Entscheidungsstichwort (Thema)
Krankenversicherung. Zahnimplantatversorgung. Contergangeschädigter. Kostenerstattung. erweiternde Auslegung
Orientierungssatz
Eine erweiternde Auslegung der Regelungen des § 28 Abs 2 S 9 SGB 5 iVm Teil B Abschn VII Nr 2 S 4 Buchst a der Behandlungsrichtlinie - ZÄBeh-RL (juris: ZÄVersorgRL) dahingehend, dass ein Versicherter, der zum Kreis der Contergangeschädigten gehört, einen Anspruch auf Kostenerstattung für eine Zahnimplantatversorgung hat, kommt nicht in Betracht.
Nachgehend
Tenor
Die Berufung des Klägers gegen das Urteil des Sozialgerichts Aachen vom 01.02.2011 wird zurückgewiesen.
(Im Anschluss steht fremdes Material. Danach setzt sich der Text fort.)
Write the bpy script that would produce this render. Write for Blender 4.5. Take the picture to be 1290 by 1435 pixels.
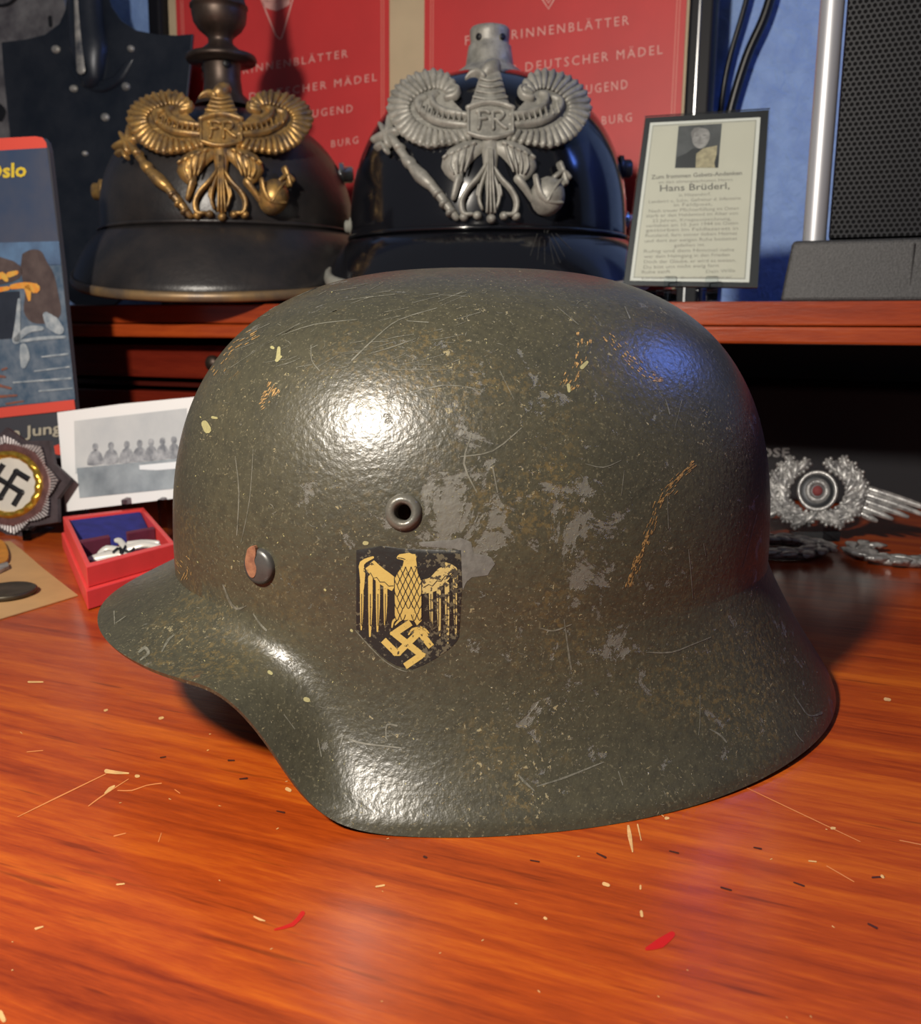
import bpy, bmesh, math, random
import numpy as np
from mathutils import Vector
from mathutils.bvhtree import BVHTree

random.seed(7)
for o in list(bpy.data.objects):
    bpy.data.objects.remove(o)
scene = bpy.context.scene
COL = scene.collection

# ------------------------------------------------------------------ camera
FPX = 1290.0                       # focal length in pixels of a 1290x1435 frame
PITCH = math.radians(12.09)
CAMZ = 0.1473
cam_data = bpy.data.cameras.new('camera')
cam_data.sensor_fit = 'HORIZONTAL'
cam_data.sensor_width = 36.0
cam_data.lens = 36.0 * FPX / 1290.0
cam_data.clip_start = 0.01
cam_data.dof.use_dof = True
cam_data.dof.focus_distance = 0.30
cam_data.dof.aperture_fstop = 26.0
cam = bpy.data.objects.new('camera', cam_data)
COL.objects.link(cam)
cam.location = (0, 0, CAMZ)
cam.rotation_euler = (math.pi / 2 - PITCH, 0, 0)
scene.camera = cam

# ------------------------------------------------------------------ world and lamps
world = bpy.data.worlds.new('world')
scene.world = world
world.use_nodes = True
world.node_tree.nodes['Background'].inputs[0].default_value = (0.75, 0.82, 1.0, 1)
world.node_tree.nodes['Background'].inputs[1].default_value = 0.10

def area(name, loc, target, size, power, col, shape='DISK'):
    l = bpy.data.lights.new(name, 'AREA')
    l.shape = shape
    l.size = size
    l.energy = power
    l.color = col
    o = bpy.data.objects.new(name, l)
    COL.objects.link(o)
    o.location = loc
    d = Vector(target) - Vector(loc)
    o.rotation_euler = d.to_track_quat('-Z', 'Y').to_euler()
    return o

area('desk_lamp_light', (-0.29, -0.10, 0.49), (0.02, 0.36, 0.03), 0.06, 8.8, (1.0, 0.915, 0.80))
area('added_blue_light', (0.65, 0.50, 0.64), (0.06, 0.3, 0.12), 0.17, 1.5, (0.12, 0.25, 1.0), 'SQUARE')  # unseen blue light, added to put a blue reflection on the helmet dome

vs = scene.view_settings
vs.view_transform = 'Standard'
vs.look = 'None'
vs.exposure = 0.0
vs.gamma = 1.0
vs.use_curve_mapping = False

# ------------------------------------------------------------------ geometry of the view
SP, CP = math.sin(PITCH), math.cos(PITCH)
CAM = np.array([0, 0, CAMZ])
def ray(px, py):
    dx = (px - 645.0) / FPX
    dd = (py - 717.5) / FPX
    return np.array([dx, CP - dd * SP, -SP - dd * CP])
def atY(px, py, Y):
    r = ray(px, py)
    return CAM + r * (Y / r[1])
def atZ(px, py, Z):
    r = ray(px, py)
    return CAM + r * ((Z - CAMZ) / r[2])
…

Kosten sind auch im Berufungsverfahren nicht zu erstatten.
Die Revision wird zugelassen.
Tatbestand
Der Kläger nimmt die Beklagte auf Kostenerstattung für eine im Jahr 2010 durchgeführte Zahnimplantatversorgung in Höhe von 4.029,12 Euro in Anspruch.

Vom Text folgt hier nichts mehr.